Of course, most dystopian stories have a somewhat exaggerated locus of control. The ability to clamp down on all of the resources needed to have that level of control isn't functionally possible in this day and age, I don't think. At least not to the extent that we see in stories.
But they still exist after a fashion. Especially when you consider that one person's dystopia is another's luxury. This corner of Ohio is only just barely in the "Bible Belt" but I still find it far too religious for my tastes. (I pass a billboard on the way to work every day which posits the mind-blowingly absurd notion that Jesus was more responsible for my ability to read than my parents and all of my school teachers. Not to mention that I also live near the site of Touchdown Jesus -- built well after I moved here, by the way.) Not exactly "living in hell" for me since I can generally escape the torment from church-goers -- and Tea Partiers and bigots and the population of a district that always (and I mean, always) votes 180° opposite of me in each and every election regardless of the issue -- by holing up in my own home, but it's only a small island of respite. So you might call the overall area a dystopia for me.
But just like fictional dystopias don't exist in the same fashion in real life, there will not be a hero to come down and put things right. Because it's not just handful of people that are running things, but a larger group.
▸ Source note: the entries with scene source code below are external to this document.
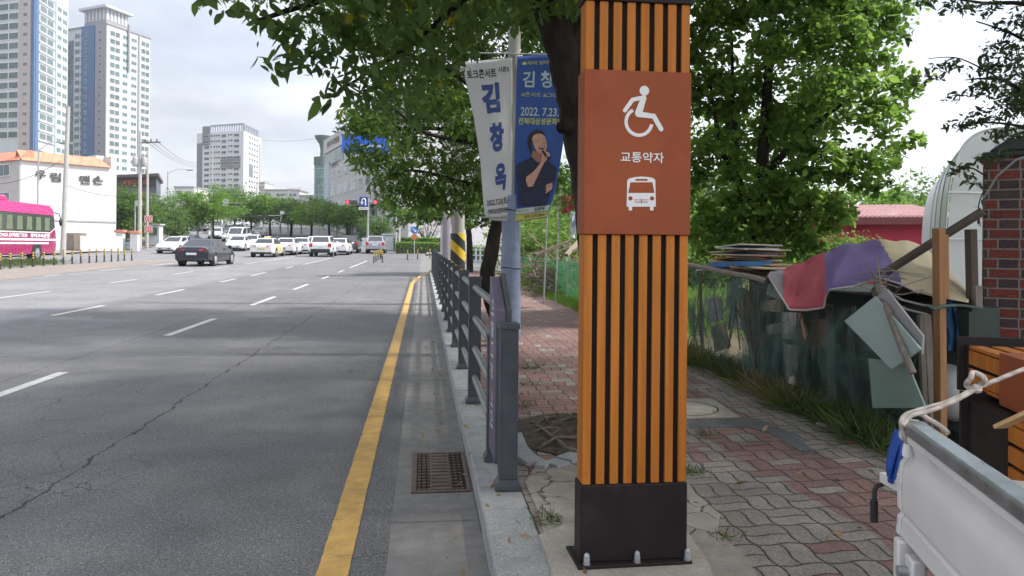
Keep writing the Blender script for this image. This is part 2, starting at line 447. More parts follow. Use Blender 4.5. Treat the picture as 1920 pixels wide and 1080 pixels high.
# ragged concrete pad the pillar stands on
pad = [Z12(*p) for p in ((984,905),(1000,880),(1040,868),(1088,862),(1290,905),(1304,925),(1350,965),(1345,1000),(1395,1040),(1420,1080),(1460,1200),(1400,1500),(1036,1500),(1034,1068),(1010,960))]
sheet('concrete_pad', pad, t.mat, .1262)
tp_ = NT('pad_light'); k = tp_.coord()
tp_.base(tp_.scale((.37,.335,.295), tp_.noise(k, 120, 3, .7).ramp(.3,.7,.82,1.18)*tp_.noise(k, 5, 6, .7).ramp(.3,.7,.85,1.12))); tp_.rough(.9); tp_.bump(tp_.noise(k, 80, 4), .4, .005)
pts = [Z12(*p) for p in ((1010,1005),(1060,985),(1085,990),(1290,1000),(1330,1060),(1345,1110),(1330,1400),(1040,1400),(1033,1068))]
sheet('cement_footing', pts, tp_.mat, .1302)
# slate-coloured asphalt trench running over the pavers
tr = [onZ(*p, .124) for p in ((1292,792),(1385,782),(1440,792),(1490,815),(1530,852),(1500,845),(1450,815),(1400,800),(1292,802))]
sheet('trench_patch', tr, asphalt('patch_asphalt', (.12,.125,.135), False), .1262)
# --- painted markings (4 mm sheets)
def paint(name, base, worn=.4):
    t = NT(name); k = t.coord()
    a = t.noise(k, 28, 6, .75).ramp(.60, .68, 0, worn); f = t.noise(k, 9, 5).ramp(.3, .7, .86, 1.1) * t.noise(k, 120, 2).ramp(.3, .7, .9, 1.1)
    X, Y, Z = t.xyz(k); sl = (Y + t.noise(k, 3, 4)*.08).mod(.23).lt(.007) * t.noise(k, 7, 3).ramp(.5, .55)
    t.base(t.wcol(t.wcol(t.scale(base, f), (.12,.115,.11), a), (.09,.075,.05), sl * .7)); t.rough(.75); return t.mat
WHITE = paint('road_paint_white', (.47,.47,.47), .75)
mb = MB()
def dash(mb, X, p0, p1, w=.12):
    y0, y1 = hit(*p0).y, hit(*p1).y; n = max(1, int((y1-y0)/1.0))
    for i in range(n):
        a, b = y0+(y1-y0)*i/n, y0+(y1-y0)*(i+1)/n
        mb.add([(X-w/2+bend(a),a,G(X,a)+.004),(X+w/2+bend(a),a,G(X,a)+.004),(X+w/2+bend(b),b,G(X,b)+.004),(X-w/2+bend(b),b,G(X,b)+.004)], [(0,1,2,3)])
XA = sum(hit(*p).x for p in ((300,630),(403,598),(522,556.5)))/3; XB = sum(hit(*p).x for p in ((88,592),(197,573),(298,553.5)))/3; XC = sum(hit(*p).x for p in ((30,555),(204,531),(327,514)))/3
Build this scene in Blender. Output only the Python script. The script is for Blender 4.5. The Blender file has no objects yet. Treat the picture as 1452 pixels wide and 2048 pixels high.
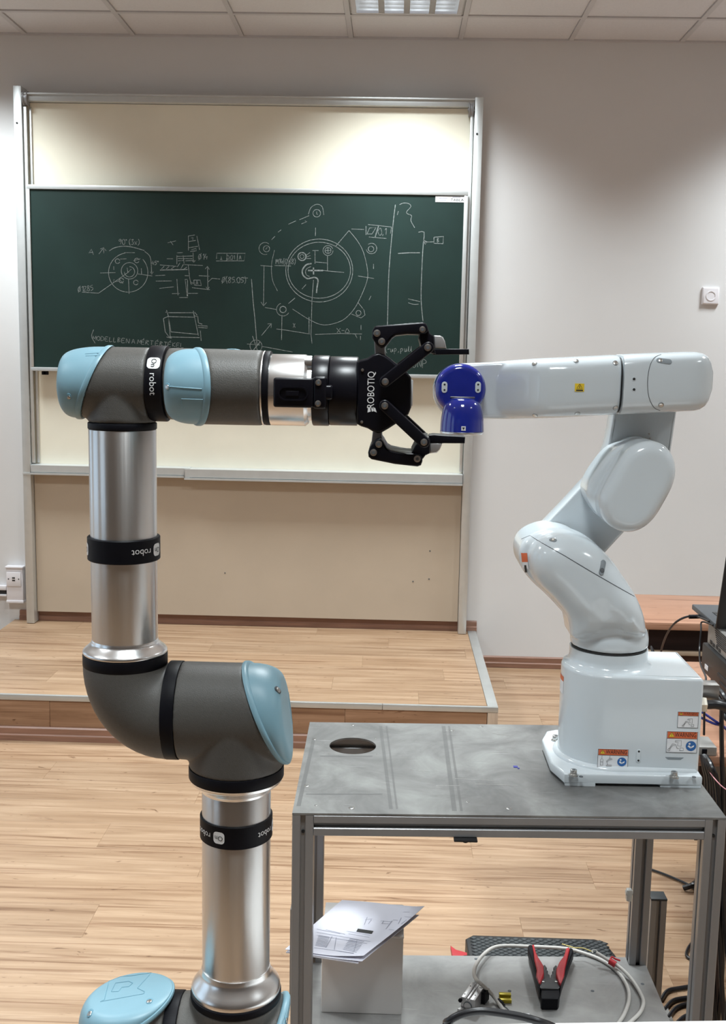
import bpy, bmesh, math, random
from mathutils import Vector, Matrix
from mathutils.bvhtree import BVHTree

random.seed(7)
C = bpy.context.scene.collection
scene = bpy.context.scene
V = Vector

# ------------------------------------------------------------------ camera
FPX, PITCH, YAW, ROLL, CAMH = 2200.0, 0.1448, -0.0245, -0.0190, 1.70


def cam_axes():
    cp, sp, cy, sy, cr, sr = (math.cos(PITCH), math.sin(PITCH), math.cos(YAW), math.sin(YAW),
                              math.cos(ROLL), math.sin(ROLL))
    fwd = V((sy * cp, cy * cp, -sp))
    right = V((cy, -sy, 0))
    down = fwd.cross(right)
    return cr * right + sr * down, -sr * right + cr * down, fwd


CR, CD, CF = cam_axes()
CAM = V((0, 0, CAMH))
cam_data = bpy.data.cameras.new('camera')
cam_data.sensor_fit = 'VERTICAL'
cam_data.sensor_height = 36.0
cam_data.lens = FPX * 36.0 / 2048.0
cam_data.clip_start = 0.05
cam = bpy.data.objects.new('camera', cam_data)
C.objects.link(cam)
cam.matrix_world = Matrix(((CR.x, -CD.x, -CF.x, CAM.x), (CR.y, -CD.y, -CF.y, CAM.y),
                           (CR.z, -CD.z, -CF.z, CAM.z), (0, 0, 0, 1)))
scene.camera = cam

# ------------------------------------------------------------------ world, exposure
world = bpy.data.worlds.new('daylight')
scene.world = world
world.use_nodes = True
bg = world.node_tree.nodes['Background']
bg.inputs[0].default_value = (0.66, 0.8, 1.0, 1)
bg.inputs[1].default_value = 1.6
vs = scene.view_settings
scene.display_settings.display_device = 'sRGB'
vs.view_transform = 'Standard'
vs.look = 'None'
vs.exposure = 0.0
vs.gamma = 1.0
vs.use_curve_mapping = False
LAMP_WATTS = 31.0
LAMP_ROWS = (1.0, 1.35, 0.8, 0.0)      # rows of lamps from the blackboard wall; the rear row is off
LAMP_COL = (0.90, 0.975, 1.0)
LAMP_SPREAD = math.radians(118)


def ray(px, py):
    return (CR * ((px - 726) / FPX) + CD * ((py - 1024) / FPX) + CF)


def W(px, py, X=None, Y=None, Z=None):
    """the point of the room seen at a photograph pixel, on the plane X=, Y= or Z="""
    d = ray(px, py)
    if Y is not None:
        t = (Y - CAM.y) / d.y
    elif Z is not None:
        t = (Z - CAM.z) / d.z
    else:
        t = (X - CAM.x) / d.x
    return CAM + d * t


# ------------------------------------------------------------------ materials
MATS = {}


def nodes_of(name):
    m = bpy.data.materials.new(name)
    m.use_nodes = True
    nt = m.node_tree
    return m, nt, nt.nodes['Principled BSDF']


def mat(name, col, rough=0.5, metal=0.0, var=0.06, scale=40, bump=0.0, bscale=None, coat=0.0, stretch=None, spec=None,
        rvar=0.0):
    if name in MATS:
        return MATS[name]
    m, nt, p = nodes_of(name)
    N, L = nt.nodes, nt.links
    geo = N.new('ShaderNodeNewGeometry')
    mp = N.new('ShaderNodeMapping')
    L.new(geo.outputs['Position'], mp.inputs[0])
    if stretch:
        mp.inputs['Scale'].default_value = stretch
    nz = N.new('ShaderNodeTexNoise')
    nz.inputs['Scale'].default_value = scale
    nz.inputs['Detail'].default_value = 4
    L.new(mp.outputs[0], nz.inputs['Vector'])
    rp = N.new('ShaderNodeValToRGB')
    rp.color_ramp.elements[0].position = 0.3
    rp.color_ramp.elements[1].position = 0.7
    rp.color_ramp.elements[0].color = tuple(c * (1 - var) for c in col) + (1,)
    rp.color_ramp.elements[1].color = tuple(min(1, c * (1 + var)) for c in col) + (1,)
    L.new(nz.outputs[0], rp.inputs[0])
    L.new(rp.outputs[0], p.inputs['Base Color'])
    p.inputs['Roughness'].default_value = rough
    p.inputs['Metallic'].default_value = metal
    if spec is not None:
        p.inputs['Specular IOR Level'].default_value = spec
    if coat:
        p.inputs['Coat Weight'].default_value = coat
        p.inputs['Coat Roughness'].default_value = 0.06
    if rvar:
        mr = N.new('ShaderNodeMapRange')
        mr.inputs[3].default_value = max(0.02, rough - rvar)
        mr.inputs[4].default_value = rough + rvar
        L.new(nz.outputs[0], mr.inputs[0])
        L.new(mr.outputs[0], p.inputs['Roughness'])
    if bump:
        n2 = N.new('ShaderNodeTexNoise')
        n2.inputs['Scale'].default_value = bscale or scale * 8
        L.new(mp.outputs[0], n2.inputs['Vector'])
        b = N.new('ShaderNodeBump')
        b.inputs['Strength'].default_value = bump
        b.inputs['Distance'].default_value = 0.002
        L.new(n2.outputs[0], b.inputs['Height'])
        L.new(b.outputs[0], p.inputs['Normal'])
    MATS[name] = m
    return m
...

One that can't be removed by one person, or even a group of them. It would take a significant population influx to change the area, and anyone who might want to live differently can just as easily go somewhere else that is more accepting of them instead of moving here.
Ultimately, dystopian fictions are like any other fictions in that they're an abstraction of reality. And while it might be easy to look at Doktor Sleepless and see parallels in the real world, they're not perfect analogies. Maybe it's not an problem that the rest of you have, but I'm enough of a cynic that I have to remind myself of exactly that from time to time.